A dura realidade de uma sociedade desigual dificulta o acesso de populações vulneráveis aos elementos ao desenvolvimento urbano, como terra, moradia e melhoria habitacional. A atuação com ATHIS é a oportunidade de transformar a realidade das cidades, assim como contribuir para o desenvolvimento social.
Quanto à moradia digna, o objetivo da residência em ATHIS é a criação de ambientes seguros e saudáveis para famílias em situação de vulnerabilidade a fim de que consigam se desenvolver e ter acesso a melhores condições de vida. Com uma moradia adequada, há a melhoria da saúde, das condições físicas, além do despertar da consciência social.
Paolo Pellegrino, presidente do Sindicato dos Arquitetos do Estado da Bahia (Sinarq/BA) e secretário de Organização e Formação Sindical da Federação Nacional dos Arquitetos e Urbanistas (FNA), afirma que “temos que destacar as políticas de melhorias habitacionais que o poder público promove para além do Minha Casa Minha Vida. Por exemplo, em Salvador, tem-se um escritório público que trabalha com melhorias habitacionais; algumas cidades do Brasil têm esses espaços que proporcionam esse tipo de serviço, que é difícil encontrar na iniciativa privada”.
“Me formei na primeira turma da residência da Universidade Federal da Bahia (UFBA), a Assistência Técnica e Direito a Cidade, cujo foco é a produção de assistência técnica para a habitação e interesse social. Então tem tanto a assistência técnica no âmbito das reformas, das melhorias habitacionais, quanto a produção de novas habitações e a melhoria dos espaços urbanos, que também é muito importante. O direito às cidades, ela se dá nessa questão da melhoria dos espaços públicos”, adiciona Pellegrino quanto à sua experiência em ATHIS.
O profissional também ressalta que, por meio da Residência em ATHIS “há a questão de incentivo à produção das entidades, as entidades populares, movimentos populares. É um tema que tem crescido muito, inclusive que a FNA tem discutido frequentemente”.
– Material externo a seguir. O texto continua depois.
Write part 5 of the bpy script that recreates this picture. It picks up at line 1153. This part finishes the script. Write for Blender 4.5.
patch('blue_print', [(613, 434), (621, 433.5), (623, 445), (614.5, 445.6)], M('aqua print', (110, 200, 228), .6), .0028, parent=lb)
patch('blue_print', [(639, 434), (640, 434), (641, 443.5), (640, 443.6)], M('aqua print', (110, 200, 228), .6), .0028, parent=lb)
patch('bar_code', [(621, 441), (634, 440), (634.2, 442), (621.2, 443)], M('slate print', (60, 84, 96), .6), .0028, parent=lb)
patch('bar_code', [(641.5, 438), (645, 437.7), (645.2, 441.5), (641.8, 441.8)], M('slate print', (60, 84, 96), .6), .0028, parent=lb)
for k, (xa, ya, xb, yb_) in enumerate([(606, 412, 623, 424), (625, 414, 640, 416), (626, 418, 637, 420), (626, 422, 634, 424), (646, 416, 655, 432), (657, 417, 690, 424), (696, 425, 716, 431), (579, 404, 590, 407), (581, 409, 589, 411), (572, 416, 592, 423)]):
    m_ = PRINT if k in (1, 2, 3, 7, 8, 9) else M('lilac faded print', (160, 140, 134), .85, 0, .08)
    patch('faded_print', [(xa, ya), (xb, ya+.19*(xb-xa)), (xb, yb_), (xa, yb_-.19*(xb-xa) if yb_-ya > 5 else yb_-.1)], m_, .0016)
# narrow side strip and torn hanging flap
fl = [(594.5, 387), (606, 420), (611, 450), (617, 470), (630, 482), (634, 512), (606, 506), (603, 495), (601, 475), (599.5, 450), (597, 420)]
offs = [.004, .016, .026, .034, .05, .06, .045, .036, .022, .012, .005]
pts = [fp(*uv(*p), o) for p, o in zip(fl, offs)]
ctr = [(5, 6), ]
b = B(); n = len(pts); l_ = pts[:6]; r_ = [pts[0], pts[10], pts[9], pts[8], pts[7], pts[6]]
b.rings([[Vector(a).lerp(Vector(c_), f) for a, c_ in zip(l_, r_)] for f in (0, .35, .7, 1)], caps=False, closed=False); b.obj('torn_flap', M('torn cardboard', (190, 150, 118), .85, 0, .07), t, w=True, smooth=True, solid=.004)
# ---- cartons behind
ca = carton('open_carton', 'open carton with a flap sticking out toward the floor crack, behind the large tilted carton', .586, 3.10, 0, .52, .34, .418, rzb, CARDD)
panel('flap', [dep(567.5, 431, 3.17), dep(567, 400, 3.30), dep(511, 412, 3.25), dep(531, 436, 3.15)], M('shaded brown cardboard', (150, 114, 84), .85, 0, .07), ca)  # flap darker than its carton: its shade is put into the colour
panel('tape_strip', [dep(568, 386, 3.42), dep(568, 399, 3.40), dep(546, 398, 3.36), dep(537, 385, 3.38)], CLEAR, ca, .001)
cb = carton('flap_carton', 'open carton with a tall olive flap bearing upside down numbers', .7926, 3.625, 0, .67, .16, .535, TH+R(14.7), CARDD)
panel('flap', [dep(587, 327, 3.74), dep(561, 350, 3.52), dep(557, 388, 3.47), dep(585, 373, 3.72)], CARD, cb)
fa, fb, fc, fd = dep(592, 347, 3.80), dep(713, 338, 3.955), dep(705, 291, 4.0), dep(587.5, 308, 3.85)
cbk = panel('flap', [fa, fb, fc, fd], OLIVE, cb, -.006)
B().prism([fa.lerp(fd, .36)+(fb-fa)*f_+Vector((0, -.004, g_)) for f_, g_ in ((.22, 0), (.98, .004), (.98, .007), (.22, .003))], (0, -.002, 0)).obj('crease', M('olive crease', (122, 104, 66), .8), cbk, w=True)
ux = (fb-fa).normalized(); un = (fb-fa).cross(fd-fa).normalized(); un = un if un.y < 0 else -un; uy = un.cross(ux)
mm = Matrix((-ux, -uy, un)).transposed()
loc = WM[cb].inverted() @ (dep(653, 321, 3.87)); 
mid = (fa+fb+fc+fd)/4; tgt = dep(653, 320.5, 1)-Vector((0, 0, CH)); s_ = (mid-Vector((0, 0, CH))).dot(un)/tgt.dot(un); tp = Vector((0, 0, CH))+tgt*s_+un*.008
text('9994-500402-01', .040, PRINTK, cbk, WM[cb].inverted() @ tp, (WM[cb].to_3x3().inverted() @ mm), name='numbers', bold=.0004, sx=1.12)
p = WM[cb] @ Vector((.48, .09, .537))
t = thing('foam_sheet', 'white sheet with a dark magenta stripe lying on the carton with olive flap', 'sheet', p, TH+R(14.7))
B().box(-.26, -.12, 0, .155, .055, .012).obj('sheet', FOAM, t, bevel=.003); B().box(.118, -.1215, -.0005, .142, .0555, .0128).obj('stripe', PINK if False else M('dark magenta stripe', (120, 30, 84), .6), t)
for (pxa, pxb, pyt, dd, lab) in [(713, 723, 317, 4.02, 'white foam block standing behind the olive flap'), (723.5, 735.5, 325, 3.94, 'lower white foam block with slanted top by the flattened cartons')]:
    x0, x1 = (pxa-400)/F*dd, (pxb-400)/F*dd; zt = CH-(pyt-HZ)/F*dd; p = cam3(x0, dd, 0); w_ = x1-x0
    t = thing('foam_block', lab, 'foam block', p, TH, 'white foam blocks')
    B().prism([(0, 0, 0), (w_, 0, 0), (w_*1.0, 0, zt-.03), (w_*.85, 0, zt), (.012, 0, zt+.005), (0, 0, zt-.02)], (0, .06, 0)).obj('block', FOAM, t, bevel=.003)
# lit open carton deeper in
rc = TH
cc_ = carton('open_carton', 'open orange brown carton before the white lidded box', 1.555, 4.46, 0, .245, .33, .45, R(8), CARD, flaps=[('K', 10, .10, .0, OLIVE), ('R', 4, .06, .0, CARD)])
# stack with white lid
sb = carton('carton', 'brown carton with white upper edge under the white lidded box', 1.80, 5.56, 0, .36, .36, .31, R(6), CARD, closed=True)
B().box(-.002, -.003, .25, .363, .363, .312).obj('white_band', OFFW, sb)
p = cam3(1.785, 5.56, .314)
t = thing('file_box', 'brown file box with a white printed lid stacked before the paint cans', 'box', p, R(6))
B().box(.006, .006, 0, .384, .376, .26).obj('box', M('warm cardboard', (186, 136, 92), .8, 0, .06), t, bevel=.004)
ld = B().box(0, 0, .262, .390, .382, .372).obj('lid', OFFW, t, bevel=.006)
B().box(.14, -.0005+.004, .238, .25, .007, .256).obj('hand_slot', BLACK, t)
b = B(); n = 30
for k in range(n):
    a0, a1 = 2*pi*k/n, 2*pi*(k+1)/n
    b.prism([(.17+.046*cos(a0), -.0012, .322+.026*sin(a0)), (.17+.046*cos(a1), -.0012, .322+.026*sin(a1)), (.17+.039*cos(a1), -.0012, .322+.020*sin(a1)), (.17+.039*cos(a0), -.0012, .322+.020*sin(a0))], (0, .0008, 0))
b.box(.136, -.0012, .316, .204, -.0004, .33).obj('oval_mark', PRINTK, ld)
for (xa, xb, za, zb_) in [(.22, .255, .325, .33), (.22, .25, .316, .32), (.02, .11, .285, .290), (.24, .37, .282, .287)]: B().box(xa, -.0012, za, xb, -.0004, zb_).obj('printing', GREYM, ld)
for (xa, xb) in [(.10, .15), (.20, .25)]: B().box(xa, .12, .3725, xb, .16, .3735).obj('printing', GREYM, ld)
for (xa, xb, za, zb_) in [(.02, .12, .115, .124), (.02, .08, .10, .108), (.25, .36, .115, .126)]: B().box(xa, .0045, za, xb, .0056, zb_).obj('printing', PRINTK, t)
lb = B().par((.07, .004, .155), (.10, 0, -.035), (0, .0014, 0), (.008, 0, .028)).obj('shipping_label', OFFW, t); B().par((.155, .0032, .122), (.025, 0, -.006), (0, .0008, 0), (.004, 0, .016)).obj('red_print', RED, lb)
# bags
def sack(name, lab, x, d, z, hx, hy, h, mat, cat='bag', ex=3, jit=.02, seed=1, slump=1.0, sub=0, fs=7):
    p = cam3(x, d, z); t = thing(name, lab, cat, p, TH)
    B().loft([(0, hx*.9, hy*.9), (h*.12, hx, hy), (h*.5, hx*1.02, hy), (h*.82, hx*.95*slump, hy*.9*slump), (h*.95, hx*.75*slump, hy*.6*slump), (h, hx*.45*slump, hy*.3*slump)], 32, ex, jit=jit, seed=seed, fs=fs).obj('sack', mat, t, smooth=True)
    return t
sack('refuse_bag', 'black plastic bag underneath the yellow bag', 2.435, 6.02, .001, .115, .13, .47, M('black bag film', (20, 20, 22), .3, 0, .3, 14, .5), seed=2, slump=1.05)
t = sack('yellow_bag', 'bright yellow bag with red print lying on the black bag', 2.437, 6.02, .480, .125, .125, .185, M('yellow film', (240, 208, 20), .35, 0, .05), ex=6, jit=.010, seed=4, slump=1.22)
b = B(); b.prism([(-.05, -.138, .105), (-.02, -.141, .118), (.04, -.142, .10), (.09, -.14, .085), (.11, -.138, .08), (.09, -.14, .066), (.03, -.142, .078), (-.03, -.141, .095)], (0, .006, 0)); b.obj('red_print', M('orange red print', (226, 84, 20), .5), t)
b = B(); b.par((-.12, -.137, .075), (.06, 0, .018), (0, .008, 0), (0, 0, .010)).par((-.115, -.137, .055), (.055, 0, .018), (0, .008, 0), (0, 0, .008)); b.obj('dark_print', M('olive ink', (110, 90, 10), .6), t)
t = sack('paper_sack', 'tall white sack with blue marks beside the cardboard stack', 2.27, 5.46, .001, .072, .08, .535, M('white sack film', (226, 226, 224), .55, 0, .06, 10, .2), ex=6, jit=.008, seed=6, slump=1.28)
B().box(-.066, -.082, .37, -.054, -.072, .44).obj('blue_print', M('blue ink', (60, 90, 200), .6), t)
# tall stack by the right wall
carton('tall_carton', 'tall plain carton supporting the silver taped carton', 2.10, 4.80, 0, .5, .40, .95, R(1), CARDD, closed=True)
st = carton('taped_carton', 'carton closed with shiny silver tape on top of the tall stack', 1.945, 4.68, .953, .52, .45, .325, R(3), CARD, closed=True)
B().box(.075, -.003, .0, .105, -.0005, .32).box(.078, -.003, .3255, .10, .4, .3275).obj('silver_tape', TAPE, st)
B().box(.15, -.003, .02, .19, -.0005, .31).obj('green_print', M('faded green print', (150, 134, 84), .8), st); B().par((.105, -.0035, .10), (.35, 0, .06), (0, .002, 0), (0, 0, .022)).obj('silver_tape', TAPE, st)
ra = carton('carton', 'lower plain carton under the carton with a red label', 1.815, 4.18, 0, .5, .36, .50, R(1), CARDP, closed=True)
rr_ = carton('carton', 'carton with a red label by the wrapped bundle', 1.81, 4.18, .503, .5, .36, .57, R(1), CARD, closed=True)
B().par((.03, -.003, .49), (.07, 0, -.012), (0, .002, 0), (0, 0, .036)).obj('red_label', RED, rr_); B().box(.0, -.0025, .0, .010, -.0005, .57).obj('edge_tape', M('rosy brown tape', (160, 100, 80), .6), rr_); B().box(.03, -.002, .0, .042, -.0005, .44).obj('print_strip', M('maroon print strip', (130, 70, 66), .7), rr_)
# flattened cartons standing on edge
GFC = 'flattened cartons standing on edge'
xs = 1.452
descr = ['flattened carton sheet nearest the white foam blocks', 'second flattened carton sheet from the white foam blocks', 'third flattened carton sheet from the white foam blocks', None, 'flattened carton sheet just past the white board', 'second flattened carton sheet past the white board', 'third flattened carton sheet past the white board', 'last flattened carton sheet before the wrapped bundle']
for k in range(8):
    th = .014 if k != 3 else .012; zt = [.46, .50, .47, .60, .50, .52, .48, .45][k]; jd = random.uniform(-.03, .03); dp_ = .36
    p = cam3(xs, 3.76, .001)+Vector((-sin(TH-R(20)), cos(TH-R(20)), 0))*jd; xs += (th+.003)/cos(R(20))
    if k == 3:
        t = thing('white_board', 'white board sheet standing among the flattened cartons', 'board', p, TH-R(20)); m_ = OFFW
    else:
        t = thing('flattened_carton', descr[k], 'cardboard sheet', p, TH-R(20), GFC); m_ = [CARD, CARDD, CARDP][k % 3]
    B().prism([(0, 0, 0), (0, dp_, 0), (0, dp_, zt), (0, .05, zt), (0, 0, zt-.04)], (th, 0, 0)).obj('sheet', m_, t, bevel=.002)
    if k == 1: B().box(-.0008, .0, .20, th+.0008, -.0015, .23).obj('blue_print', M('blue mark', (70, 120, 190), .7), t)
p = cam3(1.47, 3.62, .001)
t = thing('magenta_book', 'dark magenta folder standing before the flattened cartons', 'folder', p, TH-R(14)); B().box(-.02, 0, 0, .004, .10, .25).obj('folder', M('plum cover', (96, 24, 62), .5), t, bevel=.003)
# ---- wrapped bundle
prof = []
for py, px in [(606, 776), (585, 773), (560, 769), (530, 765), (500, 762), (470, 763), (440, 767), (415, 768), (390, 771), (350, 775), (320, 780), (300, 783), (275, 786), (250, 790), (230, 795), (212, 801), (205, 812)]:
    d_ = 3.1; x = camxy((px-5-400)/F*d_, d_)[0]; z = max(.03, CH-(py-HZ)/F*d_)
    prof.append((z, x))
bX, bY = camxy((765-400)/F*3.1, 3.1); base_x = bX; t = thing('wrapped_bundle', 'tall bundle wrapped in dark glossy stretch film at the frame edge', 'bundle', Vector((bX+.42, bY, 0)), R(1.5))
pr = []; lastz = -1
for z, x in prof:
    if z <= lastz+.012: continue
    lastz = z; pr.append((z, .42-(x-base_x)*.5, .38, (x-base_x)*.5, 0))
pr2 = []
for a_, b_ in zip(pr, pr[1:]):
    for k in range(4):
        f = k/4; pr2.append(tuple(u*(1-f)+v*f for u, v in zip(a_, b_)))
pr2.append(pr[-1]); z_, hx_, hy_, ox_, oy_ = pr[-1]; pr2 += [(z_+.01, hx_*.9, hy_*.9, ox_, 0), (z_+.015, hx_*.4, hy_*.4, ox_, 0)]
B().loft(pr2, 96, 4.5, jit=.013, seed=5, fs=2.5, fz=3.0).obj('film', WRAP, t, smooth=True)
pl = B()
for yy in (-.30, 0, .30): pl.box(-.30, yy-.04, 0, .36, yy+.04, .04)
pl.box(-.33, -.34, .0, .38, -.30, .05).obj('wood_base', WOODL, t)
Para o coordenador da Residência em Arquitetura e Urbanismo da Universidade Federal de Santa Catarina (UFSC), Professor Samuel Steiner dos Santos, que participa do desenvolvimento do projeto Periferia Viva na Comunidade Frei Damião, “as escolas de Arquitetura e Urbanismo do país têm formação na graduação e pós-graduação permanece majoritariamente vinculada a um número limitado de temas”.
“Abordagens relacionadas à espaços públicos de lazer em áreas privilegiadas da cidade, grandes equipamentos culturais, espaços de moradia, de estudo e de trabalho direcionados à realidade dos estratos economicamente privilegiados da sociedade, dentre outras temáticas são constantes no currículo, mas não suprem a diversidade de demandas presentes no tecido social e urbano”, acrescenta o coordenador.
Claudia Elisa Poletto, vice-presidente do Sindicato dos Arquitetos do Estado de Santa Catarina (SASC), destaca que a crescente procura por residência está ligada a “ações que visam impulsionar o mercado de trabalho dos profissionais, o conhecimento e aplicação desse direito junto ao poder público. Além desses atores envolvidos, o principal de todos, a demanda social, corrobora nessa tríade de atuação, bem como os arranjos possíveis envolvem a sociedade civil organizada, por meio de associações, fundações e instituições, com ou sem fins lucrativos”.
“O fortalecimento de políticas de habitação social e programas governamentais, de nível federal a municipal, voltados para a inclusão e redução das desigualdades habitacionais, motiva profissionais a se especializarem nesse campo”, aponta a arquiteta e urbanista.
Steiner ressalta que a importância da residência em ATHIS está fundamentada na demanda social pois “percebe-se que há uma intensa prática da arquitetura e urbanismo fundada na colonização do conhecimento e das análises, o que nega uma diversidade sociocultural, sem a qual não é possível compreender o Brasil”.
Parte dessa diversidade, muitos outros fatores também colaboram para que o fomento da experiência prática traga mais profissionais para exercê-la de forma a ajudar as pessoas na luta pela garantia da moradia digna como o desenvolvimento e oportunidade profissional, o desenvolvimento comunitário, as políticas públicas, a interdisciplinaridade, a sustentabilidade e a promoção de justiça social, como conclui Claudia:
“Preocupados com o impacto ambiental e social, muitos profissionais não concordam com os modelos predatórios de construção e modernização das cidades e geralmente não encontram respaldo e oportunidades nas cidades formais, legalizadas e abastadas. Com uma visão mais humanizada da cidade, defendem uma urbanização que priorize o bem-estar das pessoas e a justiça social, se posicionando em defesa de abordagens mais sustentáveis e inclusivas.”